Let’s protect the nature at Boulder Reservoir

It's about the wildlife, and a place for us to go

| Dec 21, 2009


“THE RES” Boulder Reservoir on a picture-perfect day. But it could be so much nicer, argues Rob Smoke. Learn more at his “Save the Reservoir” website. (Reporter photo)

Since last authoring an opinion piece on the topic of the Boulder Reservoir (i.e., ‘the res’), I’ve had a variety of nearly hallucinogenic encounters with people who want to discuss the issue.

Here’s the best argument made by people who think fuel-burning motorized boats need to stay at the res: it’s not a natural lake; it’s man-made; therefore it was never meant to be a haven for wildlife, or quiet open space, or anything like that. It was meant to be used for all things “fun.”

‘Scuse me? Do the “sensitive” (read: “sensitive to extinction”) species of birds – ospreys and burrowing owls – know the place is man-made? Do they know that you’re just there to have fun?

Motor boats and wildlife

Presently, local wildlife organizations are advocating that the motorized boats be restricted to a tighter area. However, the truth of the matter is that they are asking for the barest of bare compromise. Nobody knows the “stress limit” on these species. Development and other factors will continue to increase the numbers of cars, people, and other activity at the res. The motor boats are almost incidental; except for the fact that they aren’t, and they do disturb wildlife habitat. How far is the day we walk out in the early spring mist with our binocs only to find … no birds? It’s likely only a matter of a few years; but why must we hasten the day?

So here we are, to paraphrase the Bard:

…we few, we happy few, we band of brothers…for he today who sheds his blood with me to defend these tiny creatures – these owls that burrow for their keep – shall be my brother; be he ne’er so vile, this day shall gentle his condition, and gentlemen in Longmont now abed shall envy us every time one of these tiny birds poops on their windshield.

The point is not that the battle to save locally endangered species is as dramatic as a scene from Henry V; the point is that it’s just something we should do. Of course, if we can’t do it where the creatures live now, if we can’t do it in the place where we obviously should be doing it, we might as well throw in the towel and abandon the crazy pretense that programs like our “Climate Action Plan” mean anything at all. Climate action? Come on, dude, lay off the ospreys, then call me.

Drinking water, too

The wildlife issues are just one portion of the ecological landscape; up to 40 percent of the city (as far west as Folsom) receives tap water from the res. True, the majority of the pollution might be from sources other than motor boats, but why choose to pollute unnecessarily? Furthermore, if the zebra mussel infestation found at nearby locations makes it into Boulder reservoir, the cost of keeping the water clean enough to drink (it’s estimated by city staff) could climb by $100,000 per year, the amount required in other locations. Even though the boats are given attention before entering the water, the day when zebra mussels take over the res is, again in the opinion of our own city staff, being hastened.

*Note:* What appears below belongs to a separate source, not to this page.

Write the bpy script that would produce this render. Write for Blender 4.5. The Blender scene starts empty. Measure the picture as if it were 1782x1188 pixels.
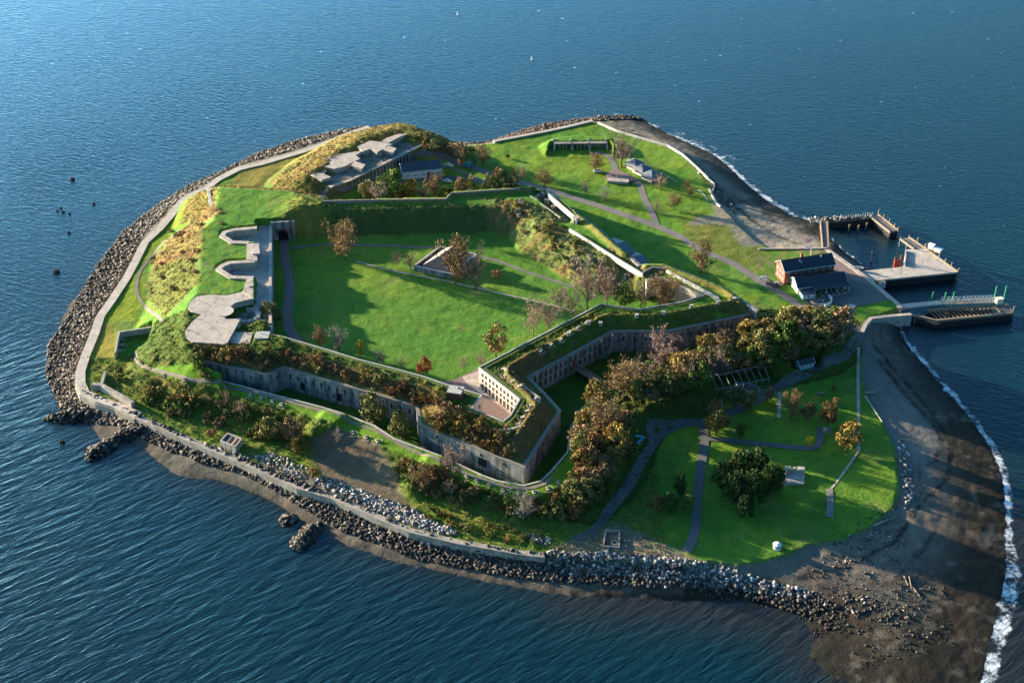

The res is presently the city’s only supervised freshwater swim facility, and people who shell out the six bucks are right to hope and expect an experience that is something other than having to speak over the steady drone of fuel-burning engines; and by the way, on weekends, there are frequently a dozen or more motor boats on the water at the same time.

Making the res a place for low-impact recreation isn’t like stealing the rights of people who are otherwise disenfranchised because they use their boats to hunt Tarpon to feed their children; come on, the people who own the boats aren’t Eskimos; they’re not native Inuit who have driven cigar boats while listening to AC/DC for 2,000 years. With a tiny bit of imagination, the boat owners can still have fun. Put the thing in the backyard, install a DVD player, and watch reruns of Gilligan’s Island out there.

Banning the boats and keeping low-impact recreation is not the most ecologically progressive choice, but it is a pretty good middle-of-the-road compromise. When the city adds a new locker facility, a white sand beach, and summer shuttle service from downtown and the hotels, people who once went to the shore in summer will be flocking to Boulder to get their picture taken with a burrowing owl. It certainly will not be, as the pry-the-motor-boat-from-my-cold-clenched-fingers crowd insists, the end of fun.